Cambridge resident Kit M. Bradley, the captain of a boat docked on the
Corsica at Fort Point, estimated several thousand fish died. He found lots
of alewives dead in the water Oct. 5 near the private dock where the yacht
Trillum is docked. In the next few days, he also saw dead perch and
rockfish. On the morning of Oct. 11, Bradley said he counted 30 to 35 dead
rockfish along a 70-foot stretch of the dock. By late afternoon Oct. 11,
most of the dead fish had been swept away by the tide, but some could still
be seen along the shore and marsh near the dock.
"I was up here two days ago. This little cove was nothing but (dead) fish,"
said Tom Lynch, of Starr.
"We had a good flood tide. That took a lot of them out," said Bradley.
Centreville resident Frank DiGialleonardo, president of the Corsica River
Conservancy, said that on Oct. 4 conservancy members starting seeing "fish
jumping at the surface" - a sign that a fish is in distress. On Oct. 5,
DiGialleonardo noticed a number of dead fish on the shore at Gunston Day
School, downstream from Fort Point.
He said the conservancy notified MDE and the Maryland Department of Natural
Resources.
DiGialleonardo said the Karlodinium alga was mentioned as a possible cause
of the fish kill at a recent meeting of the group working on the Corsica
River restoration project. He estimated several thousand fish might have
died in the recent incident, but it was a much lower number than the
September 2005 fish kill, when estimates ranged as high as 30,000 to 50,000.
"The numbers are far, far less than what we saw last year," said
DiGialleonardo.
DiGialleonardo said he checked the river near the Watson Road bridge on Oct.
8, and didn't see any dead fish. He thinks the fish kill was confined to the
upper end of the Corsica, from about a half-mile north of Watson Road to
Fort Point.
DiGialleonardo and Bradley noticed a lot more sea gulls in recent days
coming to snatch dead fish from the river.
"People need to be aware more of what's going on in their own backyard,"
said Bradley.

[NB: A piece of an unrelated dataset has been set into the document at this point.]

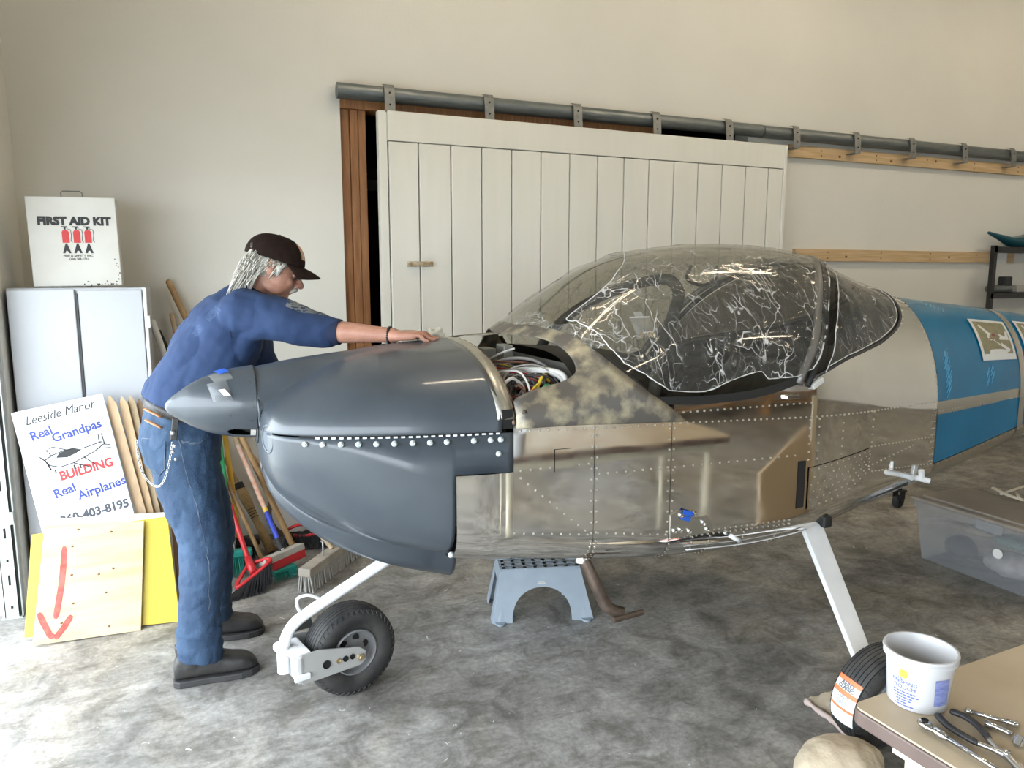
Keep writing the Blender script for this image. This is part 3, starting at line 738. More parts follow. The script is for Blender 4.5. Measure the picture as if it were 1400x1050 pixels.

He believes either stormwater runoff or the effluent from the
Centreville sewage treatment plant could have caused the fish to die.
Bradley said "a creek this size should not be dirtier than Patapsco (River),
without a doubt."
Bradley reported the fish kill to Howard King, an official at DNR, and Sen.
Richard Colburn, R-37-Mid-Shore, the state senator representing Bradley's
home district.
Lynch, a fourth generation watermen, said he only works on the water on
weekends currently because "you can't make a living anymore" as a full-time
waterman.
He said Eastern Shore waters have gotten more polluted because more people
are moving to the Shore, and small municipal sewage treatment plant can't
handle the increased wastewater flows.
"The old way of life on the Shore isn't there any more," said Bradley.